Países Bajos

Hacer el canelo, como política climática

A los campesinos holandeses ya sólo les queda incendiar el país

Dice una conseja árabe, terrible, que no hay fecha que no llegue ni plazo que no se cumpla, que es de exacta aplicación a lo que les ha sucedido a los agricultores holandeses, que estos últimos días andan sacando los tractores a las carreteras y tratan de cortar, con poco éxito, las cadenas de distribución de los supermercados. El caso es que ha finalizado uno de los plazos de la «Agenda 2030», que establecía una moratoria en la prohibición de usar el estiércol para abonar los campos, por eso del nitrógeno y los amoníacos, además de otras restricciones a la cría de vacuno intensivo, lo que los aboca a la ruina. El asunto es que estaba todo escrito y legislado, pero parece que les ha cogido de sopetón, sin duda, porque a la sociedad civil de los Países Bajos, urbanita y muy feligresa de lo verde, a esos problemas se les da una higa. Total, en cuanto se jubilan o, incluso, antes, los holandeses que pueden se largan del país y se compran una casa en España o en las campiñas perdidas de Francia.

El gobierno de Rutte, que no gana para disgustos, trata de llegar a un acuerdo con sus campesinos por el método usual en esta Unión Europea: pagar con los impuestos de todos el cese de la producción, que se encargarán los marroquíes o los ucranianos de abastecernos barato, como se hizo con los chinos en el campo de la industria. A los agricultores, condenados al ocio forzoso de un minero asturiano, les queda incendiar el país y que se vacíen los estantes del súper, lo que viene a ser una socialización de lo verde, pero tan sólo conseguirán posponer el final, porque el problema de fondo es otro. Porque las decisiones políticas, más cuando se basan en creencias extendidas y, por lo tanto, incontrovertibles, no son inocuas y, en Europa, la lucha contra el calentamiento global se ha convertido en un hecho religioso que ríete tú de la inquisición si disientes. No es cuestión de hurgar en la herida –viene una ola de calor y estamos con las reservas de agua como en la gran sequía del 95, por debajo del 42 por ciento–, pero hay que dar gracias a que nos rige un gobierno puerilmente incoherente, que en un momento de exaltación progresista decretó la «emergencia climática» para acabar subvencionando los hidrocarburos. Pero en los Países Bajos no tienen tanta suerte, y Rutte está dispuesto a llegar hasta el final. Y el final, recuerden el dicho árabe, llegará en su plazo cuando se prohíban los vehículos de combustión interna y el «largo me lo fiais» se convierta en crujir de dientes.

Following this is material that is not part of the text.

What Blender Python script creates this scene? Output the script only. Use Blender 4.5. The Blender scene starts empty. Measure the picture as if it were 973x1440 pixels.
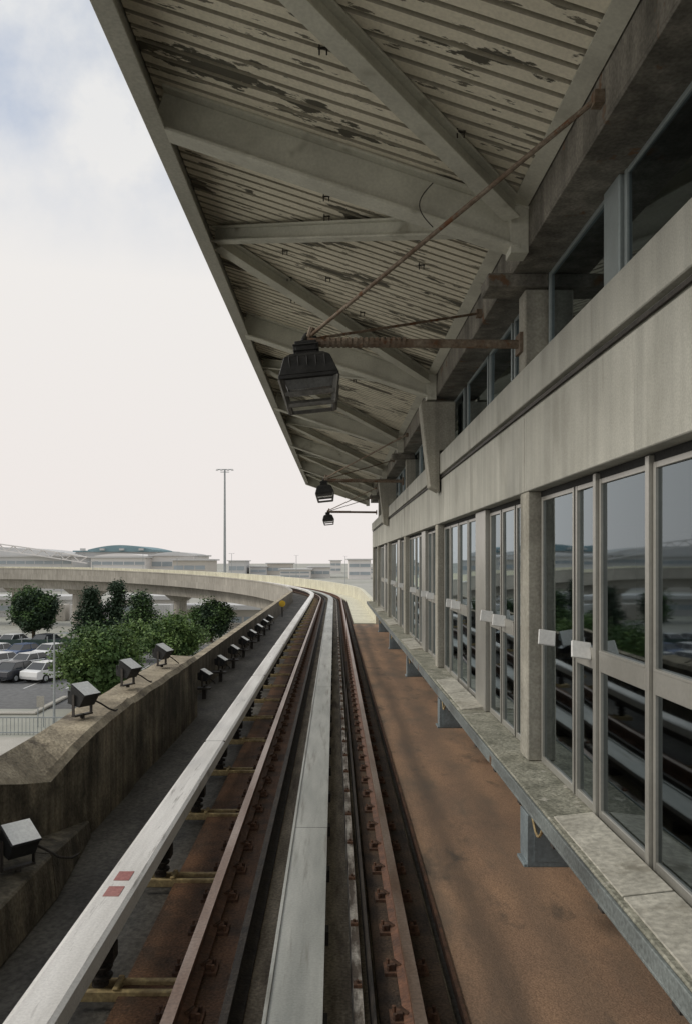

Con todo, lo peor no es que tengamos unos políticos dispuestos a cepillarse el sistema de producción sin haber resuelto el problema del abastecimiento energético, modelo de la guagua atestada cubana o de los camiones con remolque para el personal de Nicaragua, sino esa sensación de estar haciendo el canelo mientras los demás se lo pasan de cine. Porque, a ver, el conjunto de la Unión Europea emite el 9,7 de todo el dióxido de carbono del mundo, pero se ha comprometido en una cruzada como si todo dependiera de nosotros y no de los chinos, los indios y los norteamericanos, que no parecen muy dispuestos a cargarse su agricultura o sus industrias. Pero hay poco que hacer. Así que viene otra ola de calor, que es verano y, además, el anticiclón de la Azores está en plan díscolo. Pero como no sabemos cómo funciona el clima, pues, eso, será cosa del calentamiento.